Pourquoi avez-vous commencé à travailler sur des longs métrages comme " Tulpan" ? Comme je l'ai déjà dit, le documentaire m'a épuisé moralement... Le financement des documentaires vient en grande partie des chaînes de télévision, ils sont distribués par des gens qui sont eux-mêmes des produits de la télévision et il y a une sorte de concept de films standardisés encore plus profond. Les films sont censés être d'un certain standard, pas différents. Et par conséquent, le documentaire devient de plus en plus de la télévision et de moins en moins de l'art.

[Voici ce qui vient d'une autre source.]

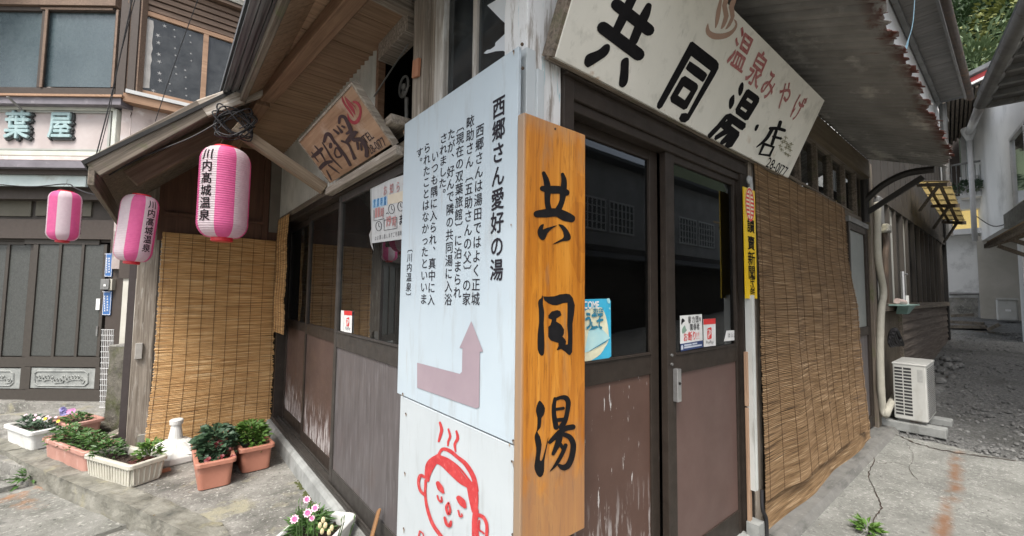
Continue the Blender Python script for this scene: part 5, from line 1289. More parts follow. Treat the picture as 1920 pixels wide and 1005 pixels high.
# 3 cream planter in front
T, c, r, a, u, v = corner_planter('cream ribbed planter with a small green plant and dark mulch at the kerb', (243, 875), (306, 850), (155, 851), .0, 'plastic_cream', 3, wid=.25, ribs=1)
mb = MB(); q = a + u * .80 + v * .26; clump(mb, (q.x, q.y, -.05), .085, .11, .13, 190, .055, .022, r, .8); mb.build('foliage', M['leaf_bright'], T)
mb = MB(); q = a + u * .45 + v * .85; clump(mb, (q.x, q.y, -.05), .10, .13, .11, 230, .05, .022, r, .6); mb.build('foliage', M['leaf'], T)
mb = MB()
for k in range(70): p = a + u * r.uniform(.3, .85) + v * r.uniform(.06, .3); mb.sphere((p.x, p.y, -.035 + r.uniform(0, .02)), r.uniform(.006, .016), 5, 4, (1.3, 1, .6))
mb.build('mulch', surf('reddish_mulch', (.05, .016, .012), (.11, .04, .03), 40, .9, .5), T)
# 4 long terracotta at the left
T, c, r, a, u, v = corner_planter('long faded terracotta planter of leafy seedlings between the white planters', (156, 849), (217, 826), (70, 817), .0, 'terracotta_pink', 4, wid=.25, mx=.76)
mb = MB()
for f in (.12, .3, .46, .62, .78, .92): q = a + u * .5 + v * f; clump(mb, (q.x, q.y, -.05), .11, .10, .12, 120, .05, .02, r, .7)
mb.build('foliage', M['leaf'], T)
# 5 white planter far left
T, c, r, a, u, v = corner_planter('white planter with sparse pansies at the far left', (54, 812), (112, 796), (5, 795), .0, 'plastic_white', 5, wid=.25)
mb = MB()
for f in (.25, .5, .75): q = a + u * .55 + v * f; clump(mb, (q.x, q.y, -.05), .09, .10, .10, 110, .05, .018, r, .7)
mb.build('foliage', M['leaf_dark'], T); mb = MB()
for fu, fv, z in ((.8, .1, .04), (.6, .3, .06)): p = a + u * fu + v * fv; flower(mb, Vector((p.x, p.y, z)), Vector((-.4, -.7, .4)), .016)
mb.build('flower', M['yellow_petal'], T)
mb = MB()
for k in range(9): p = a + u * r.uniform(.4, .9) + v * r.uniform(.2, .9); flower(mb, Vector((p.x, p.y, r.uniform(.05, .085))), Vector((-.4, -.7, .6)), .014)
mb.build('flower', M['pale_petal'], T)
# 6 pink planter behind
T, c, r, a, u, v = corner_planter('pinkish planter with violet and mauve pansies behind the white planter', (126, 797), (189, 781), (85, 784), .02, 'terracotta_pink', 6, wid=.27, ln=.42)
mb = MB(); q = a + u * .4 + v * .35; clump(mb, (q.x, q.y, -.03), .10, .13, .10, 160, .05, .022, r, .6); mb.build('foliage', M['leaf'], T)
mb = MB()
for k in range(7): p = PD(4.45).at(117 + r.uniform(-8, 8), 771 + r.uniform(-7, 8)); flower(mb, p, Vector((-.5, -.75, .2 + r.uniform(-.3, .4))), .030)
mb.build('flower', M['violet_petal'], T); mb = MB()
for k in range(5): p = PD(4.42).at(133 + r.uniform(-5, 6), 769 + r.uniform(-4, 4)); flower(mb, p, Vector((-.5, -.75, .3)), .030)
mb.build('flower', surf('mauve_petal', (.45, .16, .36), (.62, .34, .52), 30, .5), T)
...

Vous ne tournez jamais en vidéo, toujours sur pellicule ? C'est une question de concentration, je m'interroge beaucoup sur comment filmer, sous quel angle. Je prépare beaucoup plus intensément. Dans Le Jour du pain, par exemple, la première prise avec l'arrivée du train dure de huit à dix minutes et il nous a fallu deux semaines de préparation. Le caméraman et moi avons déambulé avec la caméra sans le train. Nous savions où le train allait arriver, où seraient les gens qui pousseraient les chariots et le caméraman courait partout avec une caméra de vingt kilos. Au début, il ne pouvait pas la porter plus de trois minutes. On s'est entraînés pendant environ deux semaines pour parvenir à bouger avec la caméra. On a envisagé toutes les possibilités, que ferait-il si quelqu'un venait de ce côté etc... Nous avons tout imaginé, les déplacements du train et tout cela. Nous ne savions pas exactement ce qui allait se passer mais nous avions envisagé de nombreuses éventualités. On a répété les mouvements de caméra avec une caméra vidéo, on a fait des essais, décidé de la composition, de la taille des prises, s'il fallait faire un gros plan ou pas. Mais quand c'est de la pellicule, c'est pour de vrai. Vous savez que vous n'avez qu'une prise. Et même si vous pouvez en faire une autre, elle sera différente et ça vous coûtera beaucoup d'argent. Cela vous oblige à plus de rigueur et vous donne une concentration totalement différente. C'est maintenant ou jamais. C'est comme dans la vie, soit on sait que l'on ne vit qu'une fois, soit on prend la vie comme un jeu, sans réfléchir. Faire de la vidéo signifie que vous n'avez pas besoin de vous concentrer. Vous pouvez filmer autant que vous voulez. Tout est possible. La nature humaine est paresseuse. Par exemple, en ce moment, vous et moi préférons être assis que debout. Il est plus agréable de ne pas travailler que de travailler. Le fait d'utiliser de la pellicule en permanence vous oblige à travailler alors que la facilité de la vidéo vous conduit à l'inaction.